Tschetschenische Separatistenbewegung

Die vom BfV als Tschetschenische Separatistenbewegung (TSB) bezeichnete Tschetschenische Republik Itscheria propagiert den bewaffneten Jihad zur Errichtung eines von der russischen Föderation unabhängigen islamischen Staates auf der Grundlage der Scharia. Der Bericht widmet sich primär der Ausdehnung des Zielspektrums der TSB über die tschetschenischen Grenzen hinaus auf die benachbarten Kaukasusstaaten. Auch die USA, Großbritannien, Israel und „alle, die gegen den Islam und die Muslime Krieg führen“ hat der TSB-„Präsident“ Umarov als Feinde der TSB bezeichnet. Seine eigenmächtige Proklamation des „Kaukasischen Emirats“ im Oktober 2007 hat jedoch die Spaltung zwischen den Mujahidin und dem „pro-demokratischen“ Flügel der Bewegung weiter vertieft. Das BfV vermutet 500 vor allem finanzielle und materielle Unterstützer der TSB unter den rund 6000 Personen tschetschenischer Herkunft in Deutschland.
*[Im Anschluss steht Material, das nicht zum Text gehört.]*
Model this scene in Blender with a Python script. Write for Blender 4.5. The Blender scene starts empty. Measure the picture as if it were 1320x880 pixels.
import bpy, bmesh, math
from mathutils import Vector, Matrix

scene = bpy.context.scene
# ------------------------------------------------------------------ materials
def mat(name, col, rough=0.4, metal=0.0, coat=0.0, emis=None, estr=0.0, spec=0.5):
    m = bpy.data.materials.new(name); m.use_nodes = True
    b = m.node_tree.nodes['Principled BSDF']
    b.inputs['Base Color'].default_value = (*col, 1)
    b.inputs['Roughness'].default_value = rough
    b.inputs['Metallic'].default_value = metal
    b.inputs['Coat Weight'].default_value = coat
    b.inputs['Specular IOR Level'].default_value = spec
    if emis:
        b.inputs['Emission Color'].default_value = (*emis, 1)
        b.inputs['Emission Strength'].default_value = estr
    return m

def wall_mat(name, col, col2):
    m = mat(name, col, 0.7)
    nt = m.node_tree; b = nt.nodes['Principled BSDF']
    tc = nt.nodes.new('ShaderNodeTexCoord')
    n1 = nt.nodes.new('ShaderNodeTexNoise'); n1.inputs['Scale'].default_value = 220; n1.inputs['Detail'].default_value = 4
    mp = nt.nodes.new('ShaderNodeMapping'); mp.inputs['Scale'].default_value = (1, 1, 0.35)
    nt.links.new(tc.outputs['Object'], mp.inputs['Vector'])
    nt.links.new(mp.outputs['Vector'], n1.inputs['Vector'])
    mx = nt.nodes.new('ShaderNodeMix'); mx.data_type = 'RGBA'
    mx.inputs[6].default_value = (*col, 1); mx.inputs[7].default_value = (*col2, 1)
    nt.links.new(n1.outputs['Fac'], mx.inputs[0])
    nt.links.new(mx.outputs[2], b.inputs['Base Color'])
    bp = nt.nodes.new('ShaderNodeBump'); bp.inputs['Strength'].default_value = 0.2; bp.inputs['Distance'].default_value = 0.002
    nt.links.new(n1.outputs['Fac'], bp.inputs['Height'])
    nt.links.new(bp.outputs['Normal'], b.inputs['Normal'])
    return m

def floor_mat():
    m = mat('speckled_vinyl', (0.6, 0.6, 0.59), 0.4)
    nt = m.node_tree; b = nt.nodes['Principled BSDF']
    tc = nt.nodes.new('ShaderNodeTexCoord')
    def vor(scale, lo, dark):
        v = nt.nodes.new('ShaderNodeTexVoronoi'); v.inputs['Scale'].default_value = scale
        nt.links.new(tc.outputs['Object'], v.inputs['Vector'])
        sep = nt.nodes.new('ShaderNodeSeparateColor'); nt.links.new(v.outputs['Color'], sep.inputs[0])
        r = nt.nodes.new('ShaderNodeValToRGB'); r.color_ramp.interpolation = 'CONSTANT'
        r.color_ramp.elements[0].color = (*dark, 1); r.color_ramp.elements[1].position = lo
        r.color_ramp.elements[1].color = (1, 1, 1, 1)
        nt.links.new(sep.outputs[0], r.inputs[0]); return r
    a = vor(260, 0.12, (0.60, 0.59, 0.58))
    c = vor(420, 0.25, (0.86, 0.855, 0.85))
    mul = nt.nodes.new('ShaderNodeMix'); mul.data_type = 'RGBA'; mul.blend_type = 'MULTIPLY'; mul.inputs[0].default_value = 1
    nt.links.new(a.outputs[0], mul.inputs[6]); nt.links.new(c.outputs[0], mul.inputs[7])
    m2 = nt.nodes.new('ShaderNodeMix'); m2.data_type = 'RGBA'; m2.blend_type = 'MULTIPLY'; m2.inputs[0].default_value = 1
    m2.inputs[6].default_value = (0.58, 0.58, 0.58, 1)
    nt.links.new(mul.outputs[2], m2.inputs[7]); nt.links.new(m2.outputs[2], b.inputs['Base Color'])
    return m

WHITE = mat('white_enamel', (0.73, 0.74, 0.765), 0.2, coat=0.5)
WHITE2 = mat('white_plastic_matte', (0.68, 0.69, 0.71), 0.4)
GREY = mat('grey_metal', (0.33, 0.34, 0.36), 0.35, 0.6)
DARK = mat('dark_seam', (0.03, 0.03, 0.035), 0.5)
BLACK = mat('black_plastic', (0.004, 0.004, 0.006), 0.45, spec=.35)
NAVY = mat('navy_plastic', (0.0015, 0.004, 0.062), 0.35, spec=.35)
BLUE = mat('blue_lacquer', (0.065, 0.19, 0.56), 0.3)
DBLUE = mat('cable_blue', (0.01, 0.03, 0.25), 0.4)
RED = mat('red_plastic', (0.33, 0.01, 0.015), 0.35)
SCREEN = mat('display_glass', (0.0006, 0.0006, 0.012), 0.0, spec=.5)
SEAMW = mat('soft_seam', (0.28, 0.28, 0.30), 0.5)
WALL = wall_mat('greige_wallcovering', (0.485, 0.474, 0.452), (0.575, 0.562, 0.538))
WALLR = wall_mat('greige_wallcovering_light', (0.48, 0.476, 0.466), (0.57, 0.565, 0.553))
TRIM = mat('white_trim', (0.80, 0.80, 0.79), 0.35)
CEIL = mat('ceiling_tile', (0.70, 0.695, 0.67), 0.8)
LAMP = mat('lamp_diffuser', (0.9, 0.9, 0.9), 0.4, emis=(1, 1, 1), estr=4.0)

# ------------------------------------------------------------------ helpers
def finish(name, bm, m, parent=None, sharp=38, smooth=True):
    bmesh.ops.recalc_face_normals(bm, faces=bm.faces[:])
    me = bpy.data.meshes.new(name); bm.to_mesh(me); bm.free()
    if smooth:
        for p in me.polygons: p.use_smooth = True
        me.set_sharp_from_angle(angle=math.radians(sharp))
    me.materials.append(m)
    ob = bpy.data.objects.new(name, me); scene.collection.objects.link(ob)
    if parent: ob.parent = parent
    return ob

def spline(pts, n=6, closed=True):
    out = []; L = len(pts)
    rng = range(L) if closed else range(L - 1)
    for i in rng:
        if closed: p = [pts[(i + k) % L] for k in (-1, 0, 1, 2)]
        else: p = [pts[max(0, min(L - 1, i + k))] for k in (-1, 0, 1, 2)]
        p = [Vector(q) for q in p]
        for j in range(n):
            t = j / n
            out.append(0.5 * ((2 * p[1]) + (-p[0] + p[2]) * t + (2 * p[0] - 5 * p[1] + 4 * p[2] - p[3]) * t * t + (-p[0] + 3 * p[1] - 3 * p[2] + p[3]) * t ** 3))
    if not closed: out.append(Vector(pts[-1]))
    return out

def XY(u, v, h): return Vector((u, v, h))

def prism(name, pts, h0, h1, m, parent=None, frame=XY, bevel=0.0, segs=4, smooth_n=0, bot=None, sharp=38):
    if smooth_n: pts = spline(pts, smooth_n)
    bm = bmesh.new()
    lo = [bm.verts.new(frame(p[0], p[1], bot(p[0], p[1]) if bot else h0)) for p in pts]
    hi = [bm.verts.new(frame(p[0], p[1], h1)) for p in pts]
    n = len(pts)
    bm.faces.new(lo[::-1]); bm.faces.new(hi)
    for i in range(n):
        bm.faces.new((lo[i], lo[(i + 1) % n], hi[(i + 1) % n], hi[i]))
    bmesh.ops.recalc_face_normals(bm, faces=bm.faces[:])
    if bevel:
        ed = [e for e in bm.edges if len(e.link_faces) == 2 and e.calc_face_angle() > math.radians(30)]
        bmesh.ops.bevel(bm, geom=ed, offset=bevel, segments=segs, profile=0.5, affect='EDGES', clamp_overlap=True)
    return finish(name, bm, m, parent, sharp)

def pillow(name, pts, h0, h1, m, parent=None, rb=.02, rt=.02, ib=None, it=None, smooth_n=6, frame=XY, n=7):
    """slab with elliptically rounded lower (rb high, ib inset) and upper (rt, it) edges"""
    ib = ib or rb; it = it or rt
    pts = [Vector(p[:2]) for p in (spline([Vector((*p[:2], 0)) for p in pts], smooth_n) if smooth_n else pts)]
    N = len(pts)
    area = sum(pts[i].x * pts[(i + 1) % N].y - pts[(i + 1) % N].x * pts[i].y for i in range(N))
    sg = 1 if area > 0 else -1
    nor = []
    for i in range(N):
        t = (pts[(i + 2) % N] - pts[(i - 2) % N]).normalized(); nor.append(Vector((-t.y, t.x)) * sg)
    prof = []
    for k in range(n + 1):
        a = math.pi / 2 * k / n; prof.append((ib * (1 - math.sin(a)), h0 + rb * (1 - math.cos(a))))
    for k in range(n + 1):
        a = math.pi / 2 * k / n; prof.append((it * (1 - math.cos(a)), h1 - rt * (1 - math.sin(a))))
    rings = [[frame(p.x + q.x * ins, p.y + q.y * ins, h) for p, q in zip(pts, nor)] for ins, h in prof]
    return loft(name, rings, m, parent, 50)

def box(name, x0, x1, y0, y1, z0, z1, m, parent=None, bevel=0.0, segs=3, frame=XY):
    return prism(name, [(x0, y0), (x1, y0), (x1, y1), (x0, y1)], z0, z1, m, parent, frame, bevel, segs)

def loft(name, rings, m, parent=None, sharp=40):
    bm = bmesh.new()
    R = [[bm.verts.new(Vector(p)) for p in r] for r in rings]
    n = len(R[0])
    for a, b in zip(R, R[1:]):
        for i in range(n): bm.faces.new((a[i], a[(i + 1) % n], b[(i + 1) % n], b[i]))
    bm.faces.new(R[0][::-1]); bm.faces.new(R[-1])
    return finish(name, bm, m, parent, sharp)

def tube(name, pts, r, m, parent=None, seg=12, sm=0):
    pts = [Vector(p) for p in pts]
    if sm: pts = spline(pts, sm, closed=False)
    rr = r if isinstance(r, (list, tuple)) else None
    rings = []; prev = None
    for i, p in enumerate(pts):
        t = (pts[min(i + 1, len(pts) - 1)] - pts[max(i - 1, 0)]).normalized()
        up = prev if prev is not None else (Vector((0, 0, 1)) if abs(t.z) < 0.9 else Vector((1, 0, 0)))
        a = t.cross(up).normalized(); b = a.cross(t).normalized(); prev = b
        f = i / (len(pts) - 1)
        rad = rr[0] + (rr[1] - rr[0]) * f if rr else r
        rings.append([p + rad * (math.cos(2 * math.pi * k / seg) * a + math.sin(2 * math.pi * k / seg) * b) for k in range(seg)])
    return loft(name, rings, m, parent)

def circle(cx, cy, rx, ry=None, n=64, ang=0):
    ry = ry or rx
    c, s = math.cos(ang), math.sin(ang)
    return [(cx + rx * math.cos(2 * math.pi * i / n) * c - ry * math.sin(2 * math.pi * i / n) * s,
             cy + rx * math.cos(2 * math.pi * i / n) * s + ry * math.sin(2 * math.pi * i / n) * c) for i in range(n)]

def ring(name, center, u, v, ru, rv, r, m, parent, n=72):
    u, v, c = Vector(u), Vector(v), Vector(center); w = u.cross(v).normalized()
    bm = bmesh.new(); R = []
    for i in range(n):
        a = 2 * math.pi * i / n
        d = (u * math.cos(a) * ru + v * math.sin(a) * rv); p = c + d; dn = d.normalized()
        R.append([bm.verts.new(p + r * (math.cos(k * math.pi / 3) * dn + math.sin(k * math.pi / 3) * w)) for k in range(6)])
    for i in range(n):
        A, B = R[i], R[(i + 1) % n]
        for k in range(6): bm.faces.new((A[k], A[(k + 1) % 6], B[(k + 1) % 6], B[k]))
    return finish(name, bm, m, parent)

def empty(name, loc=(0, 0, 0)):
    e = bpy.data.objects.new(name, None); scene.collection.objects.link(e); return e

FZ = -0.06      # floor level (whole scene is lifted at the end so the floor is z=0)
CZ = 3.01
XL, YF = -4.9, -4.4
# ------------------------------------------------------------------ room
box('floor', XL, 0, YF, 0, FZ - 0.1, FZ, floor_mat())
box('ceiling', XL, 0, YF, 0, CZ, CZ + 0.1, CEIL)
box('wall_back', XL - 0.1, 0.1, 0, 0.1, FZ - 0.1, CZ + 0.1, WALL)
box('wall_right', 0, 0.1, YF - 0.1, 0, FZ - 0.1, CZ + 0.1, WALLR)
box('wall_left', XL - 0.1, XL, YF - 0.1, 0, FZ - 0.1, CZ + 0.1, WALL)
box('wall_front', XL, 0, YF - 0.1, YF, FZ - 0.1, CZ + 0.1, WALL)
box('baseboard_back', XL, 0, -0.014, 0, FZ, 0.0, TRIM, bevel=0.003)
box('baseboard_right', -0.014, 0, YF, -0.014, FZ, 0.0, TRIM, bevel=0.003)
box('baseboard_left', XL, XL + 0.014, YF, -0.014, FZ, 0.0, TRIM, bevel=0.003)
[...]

Auch wenn für die Mehrheit der in Deutschland lebenden Tschetschenen die Unabhängigkeit Tschetscheniens im Vordergrund stehe, könnte nach Einschätzung des BfV eine Eskalation der Auseinandersetzung in der nordkaukasischen Krisenregion auch Auswirkungen auf die Einstellung der TSB-Anhänger und damit auf die Sicherheitslage in Deutschland haben.